> _Collected material_
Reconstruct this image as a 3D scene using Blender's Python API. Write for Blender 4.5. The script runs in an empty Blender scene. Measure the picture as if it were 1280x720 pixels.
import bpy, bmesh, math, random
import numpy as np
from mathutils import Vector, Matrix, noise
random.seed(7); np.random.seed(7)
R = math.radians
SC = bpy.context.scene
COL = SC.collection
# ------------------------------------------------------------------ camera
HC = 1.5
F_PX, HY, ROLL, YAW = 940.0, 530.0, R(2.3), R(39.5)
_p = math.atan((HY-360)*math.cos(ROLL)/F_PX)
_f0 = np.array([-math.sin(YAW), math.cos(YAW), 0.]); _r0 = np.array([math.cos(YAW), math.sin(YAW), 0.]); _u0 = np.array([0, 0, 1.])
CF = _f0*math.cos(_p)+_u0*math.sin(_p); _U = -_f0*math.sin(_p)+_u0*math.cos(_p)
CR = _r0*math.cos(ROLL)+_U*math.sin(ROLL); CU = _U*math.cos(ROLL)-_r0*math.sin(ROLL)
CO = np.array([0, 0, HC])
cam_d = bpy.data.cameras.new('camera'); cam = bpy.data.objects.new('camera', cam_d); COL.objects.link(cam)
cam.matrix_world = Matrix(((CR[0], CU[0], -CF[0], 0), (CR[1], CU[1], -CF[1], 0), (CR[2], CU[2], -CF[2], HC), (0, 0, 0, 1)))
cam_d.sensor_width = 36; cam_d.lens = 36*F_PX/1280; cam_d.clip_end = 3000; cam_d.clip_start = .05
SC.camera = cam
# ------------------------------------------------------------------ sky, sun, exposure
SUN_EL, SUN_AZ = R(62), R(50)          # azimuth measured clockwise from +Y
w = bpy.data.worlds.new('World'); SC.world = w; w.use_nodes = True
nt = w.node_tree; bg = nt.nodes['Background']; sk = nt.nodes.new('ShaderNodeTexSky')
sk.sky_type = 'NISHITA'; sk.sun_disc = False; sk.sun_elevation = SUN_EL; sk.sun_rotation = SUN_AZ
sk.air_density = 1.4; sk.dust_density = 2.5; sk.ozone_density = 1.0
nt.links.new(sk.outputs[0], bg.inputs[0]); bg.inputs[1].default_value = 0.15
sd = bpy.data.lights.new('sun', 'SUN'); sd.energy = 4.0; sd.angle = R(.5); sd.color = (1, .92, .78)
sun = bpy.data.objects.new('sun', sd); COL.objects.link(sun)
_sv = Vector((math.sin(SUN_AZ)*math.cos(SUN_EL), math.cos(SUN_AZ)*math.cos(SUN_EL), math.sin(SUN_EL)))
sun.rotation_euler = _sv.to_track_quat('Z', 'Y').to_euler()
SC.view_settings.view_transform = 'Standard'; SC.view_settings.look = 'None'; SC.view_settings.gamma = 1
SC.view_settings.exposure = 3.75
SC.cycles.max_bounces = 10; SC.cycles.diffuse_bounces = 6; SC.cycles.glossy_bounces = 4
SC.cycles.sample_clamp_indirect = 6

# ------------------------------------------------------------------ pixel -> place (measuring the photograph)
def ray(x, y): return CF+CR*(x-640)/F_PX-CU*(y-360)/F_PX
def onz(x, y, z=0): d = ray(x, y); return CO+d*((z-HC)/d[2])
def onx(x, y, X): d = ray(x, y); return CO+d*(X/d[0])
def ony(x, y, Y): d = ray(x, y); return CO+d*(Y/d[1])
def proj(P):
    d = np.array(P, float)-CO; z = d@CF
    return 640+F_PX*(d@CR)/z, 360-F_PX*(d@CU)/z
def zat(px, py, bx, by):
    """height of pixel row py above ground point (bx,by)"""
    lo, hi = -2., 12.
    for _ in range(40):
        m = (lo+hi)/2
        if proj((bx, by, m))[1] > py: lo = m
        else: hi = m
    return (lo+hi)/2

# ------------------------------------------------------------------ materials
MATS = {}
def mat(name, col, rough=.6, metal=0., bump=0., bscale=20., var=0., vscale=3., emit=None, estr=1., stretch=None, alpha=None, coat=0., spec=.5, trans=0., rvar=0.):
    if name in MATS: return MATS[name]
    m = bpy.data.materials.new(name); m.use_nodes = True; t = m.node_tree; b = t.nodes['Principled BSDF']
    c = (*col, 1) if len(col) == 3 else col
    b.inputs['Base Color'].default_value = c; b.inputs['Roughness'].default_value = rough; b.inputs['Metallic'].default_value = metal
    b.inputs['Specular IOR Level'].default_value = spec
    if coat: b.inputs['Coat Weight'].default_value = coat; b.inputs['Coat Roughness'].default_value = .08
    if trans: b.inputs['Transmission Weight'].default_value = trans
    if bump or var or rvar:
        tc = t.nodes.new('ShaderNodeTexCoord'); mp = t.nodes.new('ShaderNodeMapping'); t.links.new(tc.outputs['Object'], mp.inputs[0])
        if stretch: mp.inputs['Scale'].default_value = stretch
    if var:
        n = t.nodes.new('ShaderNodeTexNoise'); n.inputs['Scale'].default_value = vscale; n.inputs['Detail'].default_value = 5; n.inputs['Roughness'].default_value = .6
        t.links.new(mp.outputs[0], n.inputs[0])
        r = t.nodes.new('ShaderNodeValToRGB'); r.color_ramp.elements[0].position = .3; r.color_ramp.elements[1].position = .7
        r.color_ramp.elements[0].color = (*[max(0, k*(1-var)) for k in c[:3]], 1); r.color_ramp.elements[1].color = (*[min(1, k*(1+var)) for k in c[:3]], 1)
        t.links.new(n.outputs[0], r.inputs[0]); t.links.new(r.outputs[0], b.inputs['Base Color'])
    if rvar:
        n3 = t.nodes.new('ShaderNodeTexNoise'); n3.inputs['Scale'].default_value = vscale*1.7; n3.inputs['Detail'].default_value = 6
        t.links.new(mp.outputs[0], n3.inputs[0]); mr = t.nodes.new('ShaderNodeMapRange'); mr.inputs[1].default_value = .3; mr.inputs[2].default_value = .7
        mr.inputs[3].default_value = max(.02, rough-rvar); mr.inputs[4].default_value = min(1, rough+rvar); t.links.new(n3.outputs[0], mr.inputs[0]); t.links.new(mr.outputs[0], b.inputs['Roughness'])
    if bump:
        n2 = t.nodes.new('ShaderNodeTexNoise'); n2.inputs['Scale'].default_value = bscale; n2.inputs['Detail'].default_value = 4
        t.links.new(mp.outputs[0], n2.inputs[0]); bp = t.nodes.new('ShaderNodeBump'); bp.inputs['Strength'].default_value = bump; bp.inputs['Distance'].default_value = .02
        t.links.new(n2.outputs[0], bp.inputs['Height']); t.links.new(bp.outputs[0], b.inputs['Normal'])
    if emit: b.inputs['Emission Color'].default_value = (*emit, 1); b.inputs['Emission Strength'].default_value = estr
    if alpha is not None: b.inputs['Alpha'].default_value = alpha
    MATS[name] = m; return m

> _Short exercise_
Within the listing above, find every line containing the string "scene" and return it.

> _Result of the exercise_
Reconstruct this image as a 3D scene using Blender's Python API. Write for Blender 4.5. The script runs in an empty Blender scene. Measure the picture as if it were 1280x720 pixels.
SC = bpy.context.scene